Just what is this model? In essence, it is a structured learning model to improve classroom teaching and student results. It does this by creating small groups of teachers who take turns to observe and critique colleague's lesson against three criteria:
- Quality teaching: demonstrates a deep understanding of important knowledge and the best ways to communicate this to students.
- Quality learning environment: ensures the classroom environment is optimized so students can absorb knowledge and learn.
- Significance: effort is made to ensure lessons are relevant to students' lives and hold significance in order to boost engagement.
What have they found? In the words of the Principal, the "lessons are more engaging, the environment to learn is safer and the learning is more significant." As a result of the changes, the behaviour of students has changed dramatically allowing learning to blossom and as a result, academic achievement has risen markedly. I think our Christian schools can learn much from this, but how might it be slightly different?
So What's Different?
My definition of education in 'Pedagogy and Education for Life' is in short:
"Education is the whole of life of a community, and the experience of its members learning to live this life, from the standpoint of a specific goal."

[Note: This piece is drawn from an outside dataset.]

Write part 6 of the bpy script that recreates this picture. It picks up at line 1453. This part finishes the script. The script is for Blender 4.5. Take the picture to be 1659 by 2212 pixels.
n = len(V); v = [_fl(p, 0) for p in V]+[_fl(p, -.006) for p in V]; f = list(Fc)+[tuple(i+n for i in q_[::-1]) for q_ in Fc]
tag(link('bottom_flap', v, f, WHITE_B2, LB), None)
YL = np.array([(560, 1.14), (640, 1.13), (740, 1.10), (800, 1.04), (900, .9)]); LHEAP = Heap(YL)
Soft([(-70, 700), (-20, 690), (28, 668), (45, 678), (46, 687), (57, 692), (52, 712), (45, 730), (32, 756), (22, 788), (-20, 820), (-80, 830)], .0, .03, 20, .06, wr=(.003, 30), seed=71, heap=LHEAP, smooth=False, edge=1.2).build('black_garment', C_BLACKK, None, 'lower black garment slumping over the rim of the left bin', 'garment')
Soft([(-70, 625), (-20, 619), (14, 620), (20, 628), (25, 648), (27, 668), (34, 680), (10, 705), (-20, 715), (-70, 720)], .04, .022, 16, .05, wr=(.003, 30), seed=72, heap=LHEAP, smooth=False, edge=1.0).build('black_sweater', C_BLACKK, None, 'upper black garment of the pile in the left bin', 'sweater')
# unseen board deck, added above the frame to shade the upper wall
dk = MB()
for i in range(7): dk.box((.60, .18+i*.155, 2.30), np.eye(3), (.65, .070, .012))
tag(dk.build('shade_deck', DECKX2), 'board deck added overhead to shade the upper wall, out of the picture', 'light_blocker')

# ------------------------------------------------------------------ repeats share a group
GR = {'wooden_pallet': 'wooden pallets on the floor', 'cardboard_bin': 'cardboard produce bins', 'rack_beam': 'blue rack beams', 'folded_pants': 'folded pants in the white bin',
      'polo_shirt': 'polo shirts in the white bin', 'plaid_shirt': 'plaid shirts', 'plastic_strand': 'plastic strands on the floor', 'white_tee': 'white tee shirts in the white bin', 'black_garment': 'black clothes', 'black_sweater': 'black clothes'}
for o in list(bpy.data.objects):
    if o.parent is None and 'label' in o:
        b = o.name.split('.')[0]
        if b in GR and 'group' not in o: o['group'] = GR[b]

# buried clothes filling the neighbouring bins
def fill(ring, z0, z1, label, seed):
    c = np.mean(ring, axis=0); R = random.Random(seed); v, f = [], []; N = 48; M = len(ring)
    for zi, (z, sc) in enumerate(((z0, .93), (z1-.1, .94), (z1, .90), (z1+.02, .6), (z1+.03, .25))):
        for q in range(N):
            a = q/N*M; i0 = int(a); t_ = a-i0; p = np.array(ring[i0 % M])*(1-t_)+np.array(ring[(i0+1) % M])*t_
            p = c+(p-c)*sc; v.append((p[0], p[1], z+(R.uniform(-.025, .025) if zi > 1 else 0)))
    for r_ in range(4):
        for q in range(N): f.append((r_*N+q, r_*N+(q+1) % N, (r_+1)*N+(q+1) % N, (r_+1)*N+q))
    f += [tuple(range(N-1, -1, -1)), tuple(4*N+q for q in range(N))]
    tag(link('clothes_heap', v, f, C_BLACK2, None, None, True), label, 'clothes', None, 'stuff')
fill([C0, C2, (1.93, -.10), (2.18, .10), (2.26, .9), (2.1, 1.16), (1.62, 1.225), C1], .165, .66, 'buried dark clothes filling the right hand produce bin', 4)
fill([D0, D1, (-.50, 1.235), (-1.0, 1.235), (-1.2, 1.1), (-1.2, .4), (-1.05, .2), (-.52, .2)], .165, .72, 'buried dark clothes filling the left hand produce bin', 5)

There is no doubt that Cessnock High School has created a desire amongst parents, teachers and students to change community life, and in particular classroom behaviour and application to school and learning. One of the features of the 'Cessnock' approach is that teachers collaborate together, and even sit in on each other's lessons to offer feedback and advice. This is very helpful and shows that they are concerned not only for their own teaching, but that of others and even more importantly, the learning and welfare of their students.
It would be wonderful if teachers could sit in each others classrooms at times to help one another reflect on how in the cut and thrust of each day, they are not only teaching their students, but are also shaping them for life. As I write this, I recall a colleague who taught next to me in a primary school in Sydney. His class was always out of control and he screamed constantly at the students, while they laughed and messed about. I coped by closing my door to shut out the chaos. But might I have been able to help him?

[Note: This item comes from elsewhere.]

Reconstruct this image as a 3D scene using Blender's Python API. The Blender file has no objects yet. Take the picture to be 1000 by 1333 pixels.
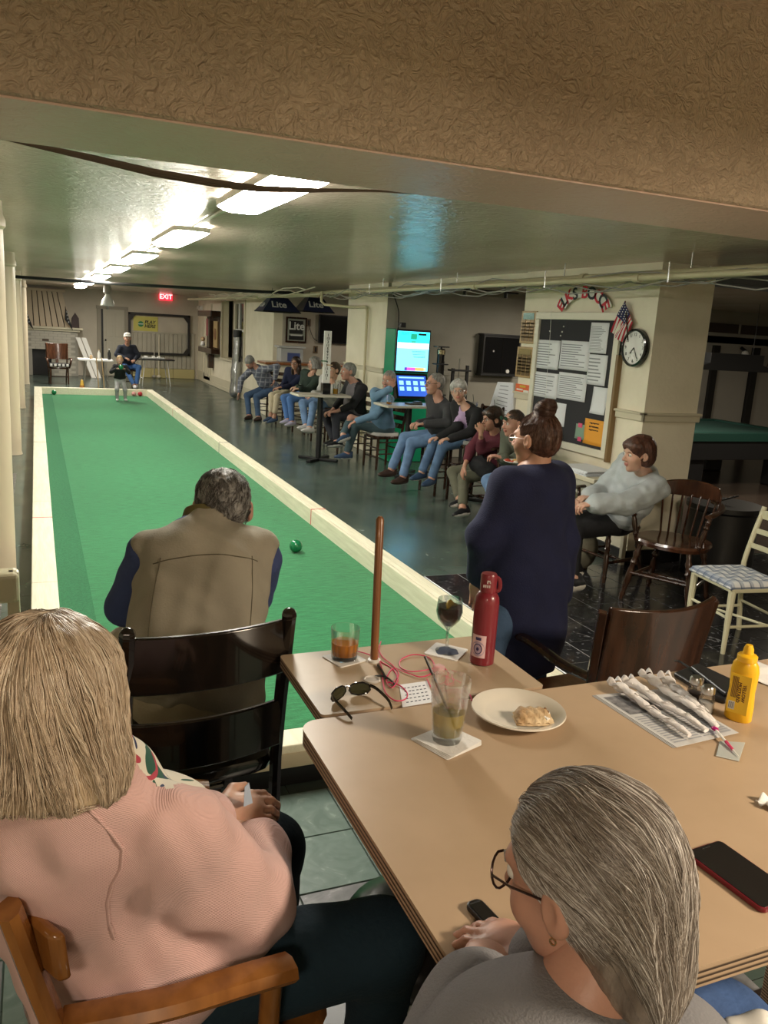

Above: My first school as a teacher
What might be different if used by Christian schools?
Central to the 'Cessnock Model' is the visitation of teachers to one another's classrooms. They do this to watch, learn from and help colleagues for example to:
- Use effective and sound methods,
- Maintain student attention,
- Offer feedback and support to students, and
- Use more engaging approaches to teach subject content etc.
But what might a Christian colleague also be looking for? Might they also use some extra lenses? For example:
- How does the content and learning relate to their lives;
- How does content (especially in the Humanities) relate to Christian views of the world;
- How might student non-engagement with content, teaching etc, reflect more than disinterest or boredom;
- How might some behaviour relate to life outside the classroom not just within it; and
- How do student responses at times offer windows into where students stand in terms of personal happiness, faith and trust in God.
A good way to test such an approach in Christian schools would be to consider first the approach being used by Cessnock, and reflect on how their school might benefit. Some questions might help:
First, what is the balance in classroom and
school life between promoting success in school learning and growth as people,
citizens and ultimately, children of God. How is the school different to public schools, and what is common?
Second, staff might consider how the approach could be implemented in a way not only to make them better students, but also to help shape our student's as God's children who develop a whole of life understanding of how their faith should shape all of life.
I will continue to ponder how Christian Schools might respond to this new work. I hope you will too. I'd be keen to hear your thoughts on the topic which I might revisit later.